Problem statement:
Skip all pictures, then print the remaining material exactly.

########

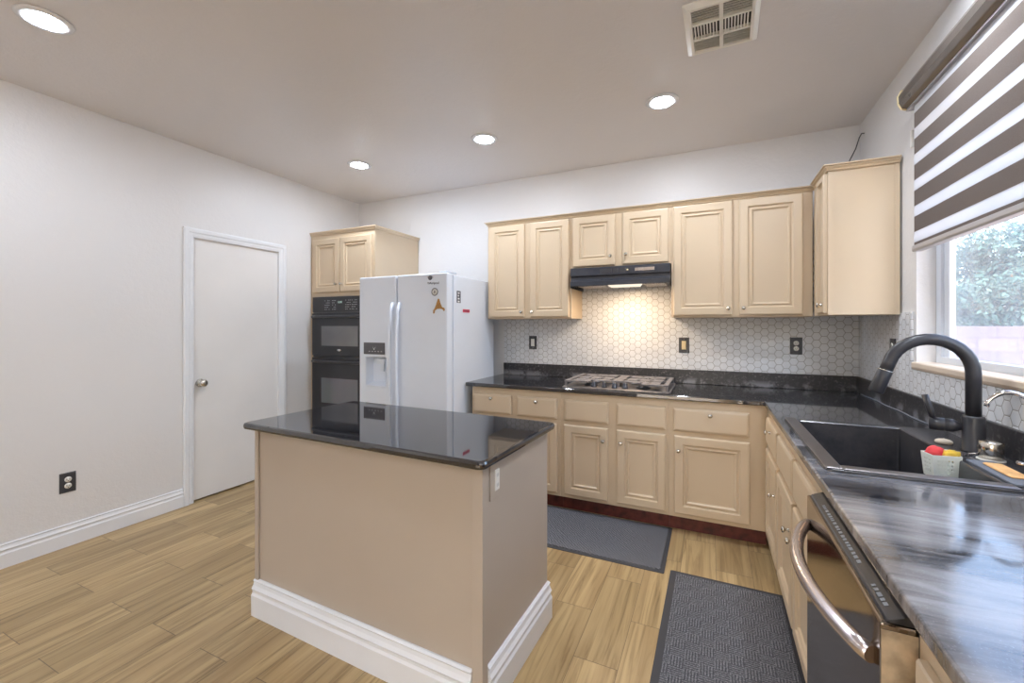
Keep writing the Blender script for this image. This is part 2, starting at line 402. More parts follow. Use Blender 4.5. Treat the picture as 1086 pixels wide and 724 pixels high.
def copy_tree(o, parent=None):
    c = o.copy(); C.objects.link(c)
    if parent is not None: c.parent = parent
    for ch in list(o.children): copy_tree(ch, c)
    return c
def text_mesh(name, body, size, mtx, mat, parent, depth=.0006):
    cu = bpy.data.curves.new(name, 'FONT'); cu.body = body; cu.size = size; cu.extrude = depth; cu.align_x = 'CENTER'; cu.align_y = 'CENTER'
    to = bpy.data.objects.new(name, cu); C.objects.link(to)
    dg = bpy.context.evaluated_depsgraph_get(); me = bpy.data.meshes.new_from_object(to.evaluated_get(dg))
    bpy.data.objects.remove(to); bpy.data.curves.remove(cu)
    me.transform(mtx)
    if parent is not None: me.transform(wmat(parent).inverted())
    me.materials.clear(); me.materials.append(M[mat])
    o = bpy.data.objects.new(name, me); C.objects.link(o)
    if parent is not None: o.parent = parent
    return o
FACE_Y = lambda x, y, z: Matrix.Translation((x, y, z)) @ Matrix.Rotation(PI/2, 4, 'X')              # text facing -Y
FACE_X = lambda x, y, z: Matrix.Translation((x, y, z)) @ Matrix.Rotation(PI/2, 4, 'Z') @ Matrix.Rotation(PI/2, 4, 'X')   # text facing +X

# ------------------------------------------------------------------ room shell
XL, XR, YB, H = -3.6098, .9315, 3.6715, 2.74
YF = -3.2; T = .14
struct(MB().box(XL-T, XR+T, YF-T, YB+T, -.1, 0).build('floor', 'floor'), 'wood-look plank tile floor')
struct(MB().box(XL-T, XR+T, YF-T, YB+T, H, H+.1).build('ceiling', 'ceiling'), 'greige textured ceiling')
struct(MB().box(XL, XR, YB, YB+T, 0, H).build('wall_back', 'wall'))
DY0, DY1, DZ = 1.945, 2.685, 2.052                    # flush door in the left wall
def yz_wall(x0, x1, y0, y1, holes):
    ys = sorted({y0, y1, *[h[0] for h in holes], *[h[1] for h in holes]}); zs = sorted({0, H, *[h[2] for h in holes], *[h[3] for h in holes]})
    mb = MB(Matrix(((0, 0, 1, 0), (1, 0, 0, 0), (0, 1, 0, 0), (0, 0, 0, 1))))
    keep = lambda i, j: not any(h[0] < (ys[i]+ys[i+1])/2 < h[1] and h[2] < (zs[j]+zs[j+1])/2 < h[3] for h in holes)
    return mb.slab(ys, zs, keep, x0, x1)
struct(yz_wall(XL-T, XL, YF, YB, [(DY0, DY1, 0, DZ)]).build('wall_left', 'wall'))
WY0, WY1, WZ0, WZ1 = 1.22, 2.785, 1.175, 2.30
struct(yz_wall(XR, XR+T, YF, YB, [(WY0, WY1, WZ0, WZ1)]).build('wall_right', 'wall'))
PX0, PX1, PZ = -1.6, .2, 2.1                        # patio opening added behind the camera to let daylight in
mb = MB(Matrix(((1, 0, 0, 0), (0, 0, 1, 0), (0, 1, 0, 0), (0, 0, 0, 1))))
xs = [XL, PX0, PX1, XR]; zs = [0, PZ, H]
struct(mb.slab(xs, zs, lambda i, j: not (i == 1 and j == 0), YF-T, YF).build('wall_front', 'wall'))
# frame of the added, unseen patio door behind the camera
fr = MB()
for x in (PX0, (PX0+PX1)/2-.03, PX1-.06): fr.box(x, x+.06, YF-.1, YF-.04, 0, PZ)
fr.box(PX0, PX1, YF-.1, YF-.04, PZ-.06, PZ).box(PX0, PX1, YF-.1, YF-.04, 0, .06)
o = struct(fr.build('added_window_2', 'vinyl'), 'unseen patio sliding door added for daylight')
MB().box(PX0+.06, (PX0+PX1)/2-.03, YF-.075, YF-.069, .06, PZ-.06).box((PX0+PX1)/2+.03, PX1-.06, YF-.075, YF-.069, .06, PZ-.06).build('pane', 'glass_clear', o)

struct(MB().box(XL-T-.03, XL-T-.001, DY0-.1, DY1+.1, 0, DZ+.1).build('door_light_block', 'wall'), 'added panel behind the flush door, blocks outside light')  # unseen panel added to stop outside light leaking under the door
# door 1 with casing, knob, hinges
d = struct(MB().box(XL-.05, XL-.012, DY0+.004, DY1-.004, .012, DZ-.004).build('door_1', 'door', bevel=.002), 'plain white flush door in the left wall')
kn = MB(); kn.lathe([(.0, .0), (.032, .0), (.032, .004), (.014, .01), (.011, .03), (.022, .036), (.029, .048), (.028, .058), (.018, .066), (0, .068)], (XL-.012, 2.012, .915), 'X')
kn.build('door_handle', 'nickel', d)
for z in (.22, 1.05, 1.83):
    MB().tube([(XL-.006, DY1-.001, z-.045), (XL-.006, DY1-.001, z+.045)], .006, 8).build('hinge', 'white', d)
cs = MB()
def casing(y0, y1, z0, z1, prof):
    # profile sweeps up one jamb, over the head and down; offsets run outward from the opening
    rings = []
    for (yy, zz, dy, dz) in ((y0, z0, -1, 0), (y0, z1, -1, 1), (y1, z1, 1, 1), (y1, z0, 1, 0)):
        rings.append([(XL+h, yy+dy*o_, zz+dz*o_) for o_, h in prof])
    cs.loft(rings)
casing(DY0, DY1, 0, DZ, [(-.012, -.03), (-.012, .008), (.006, .013), (.02, .013), (.028, .018), (.05, .018), (.06, .012), (.06, .0005), (.0, .0005), (.0, -.03)])
struct(cs.build('trim_1', 'white'), 'white door casing')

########

Task output:
Keep writing the Blender script for this image. This is part 2, starting at line 402. More parts follow. Use Blender 4.5. Treat the picture as 1086 pixels wide and 724 pixels high.
def copy_tree(o, parent=None):
    c = o.copy(); C.objects.link(c)
    if parent is not None: c.parent = parent
    for ch in list(o.children): copy_tree(ch, c)
    return c
def text_mesh(name, body, size, mtx, mat, parent, depth=.0006):
    cu = bpy.data.curves.new(name, 'FONT'); cu.body = body; cu.size = size; cu.extrude = depth; cu.align_x = 'CENTER'; cu.align_y = 'CENTER'
    to = bpy.data.objects.new(name, cu); C.objects.link(to)
    dg = bpy.context.evaluated_depsgraph_get(); me = bpy.data.meshes.new_from_object(to.evaluated_get(dg))
    bpy.data.objects.remove(to); bpy.data.curves.remove(cu)
    me.transform(mtx)
    if parent is not None: me.transform(wmat(parent).inverted())
    me.materials.clear(); me.materials.append(M[mat])
    o = bpy.data.objects.new(name, me); C.objects.link(o)
    if parent is not None: o.parent = parent
    return o
FACE_Y = lambda x, y, z: Matrix.Translation((x, y, z)) @ Matrix.Rotation(PI/2, 4, 'X')              # text facing -Y
FACE_X = lambda x, y, z: Matrix.Translation((x, y, z)) @ Matrix.Rotation(PI/2, 4, 'Z') @ Matrix.Rotation(PI/2, 4, 'X')   # text facing +X

# ------------------------------------------------------------------ room shell
XL, XR, YB, H = -3.6098, .9315, 3.6715, 2.74
YF = -3.2; T = .14
struct(MB().box(XL-T, XR+T, YF-T, YB+T, -.1, 0).build('floor', 'floor'), 'wood-look plank tile floor')
struct(MB().box(XL-T, XR+T, YF-T, YB+T, H, H+.1).build('ceiling', 'ceiling'), 'greige textured ceiling')
struct(MB().box(XL, XR, YB, YB+T, 0, H).build('wall_back', 'wall'))
DY0, DY1, DZ = 1.945, 2.685, 2.052                    # flush door in the left wall
def yz_wall(x0, x1, y0, y1, holes):
    ys = sorted({y0, y1, *[h[0] for h in holes], *[h[1] for h in holes]}); zs = sorted({0, H, *[h[2] for h in holes], *[h[3] for h in holes]})
    mb = MB(Matrix(((0, 0, 1, 0), (1, 0, 0, 0), (0, 1, 0, 0), (0, 0, 0, 1))))
    keep = lambda i, j: not any(h[0] < (ys[i]+ys[i+1])/2 < h[1] and h[2] < (zs[j]+zs[j+1])/2 < h[3] for h in holes)
    return mb.slab(ys, zs, keep, x0, x1)
struct(yz_wall(XL-T, XL, YF, YB, [(DY0, DY1, 0, DZ)]).build('wall_left', 'wall'))
WY0, WY1, WZ0, WZ1 = 1.22, 2.785, 1.175, 2.30
struct(yz_wall(XR, XR+T, YF, YB, [(WY0, WY1, WZ0, WZ1)]).build('wall_right', 'wall'))
PX0, PX1, PZ = -1.6, .2, 2.1                        # patio opening added behind the camera to let daylight in
mb = MB(Matrix(((1, 0, 0, 0), (0, 0, 1, 0), (0, 1, 0, 0), (0, 0, 0, 1))))
xs = [XL, PX0, PX1, XR]; zs = [0, PZ, H]
struct(mb.slab(xs, zs, lambda i, j: not (i == 1 and j == 0), YF-T, YF).build('wall_front', 'wall'))
# frame of the added, unseen patio door behind the camera
fr = MB()
for x in (PX0, (PX0+PX1)/2-.03, PX1-.06): fr.box(x, x+.06, YF-.1, YF-.04, 0, PZ)
fr.box(PX0, PX1, YF-.1, YF-.04, PZ-.06, PZ).box(PX0, PX1, YF-.1, YF-.04, 0, .06)
o = struct(fr.build('added_window_2', 'vinyl'), 'unseen patio sliding door added for daylight')
MB().box(PX0+.06, (PX0+PX1)/2-.03, YF-.075, YF-.069, .06, PZ-.06).box((PX0+PX1)/2+.03, PX1-.06, YF-.075, YF-.069, .06, PZ-.06).build('pane', 'glass_clear', o)

struct(MB().box(XL-T-.03, XL-T-.001, DY0-.1, DY1+.1, 0, DZ+.1).build('door_light_block', 'wall'), 'added panel behind the flush door, blocks outside light')  # unseen panel added to stop outside light leaking under the door
# door 1 with casing, knob, hinges
d = struct(MB().box(XL-.05, XL-.012, DY0+.004, DY1-.004, .012, DZ-.004).build('door_1', 'door', bevel=.002), 'plain white flush door in the left wall')
kn = MB(); kn.lathe([(.0, .0), (.032, .0), (.032, .004), (.014, .01), (.011, .03), (.022, .036), (.029, .048), (.028, .058), (.018, .066), (0, .068)], (XL-.012, 2.012, .915), 'X')
kn.build('door_handle', 'nickel', d)
for z in (.22, 1.05, 1.83):
    MB().tube([(XL-.006, DY1-.001, z-.045), (XL-.006, DY1-.001, z+.045)], .006, 8).build('hinge', 'white', d)
cs = MB()
def casing(y0, y1, z0, z1, prof):
    # profile sweeps up one jamb, over the head and down; offsets run outward from the opening
    rings = []
    for (yy, zz, dy, dz) in ((y0, z0, -1, 0), (y0, z1, -1, 1), (y1, z1, 1, 1), (y1, z0, 1, 0)):
        rings.append([(XL+h, yy+dy*o_, zz+dz*o_) for o_, h in prof])
    cs.loft(rings)
casing(DY0, DY1, 0, DZ, [(-.012, -.03), (-.012, .008), (.006, .013), (.02, .013), (.028, .018), (.05, .018), (.06, .012), (.06, .0005), (.0, .0005), (.0, -.03)])
struct(cs.build('trim_1', 'white'), 'white door casing')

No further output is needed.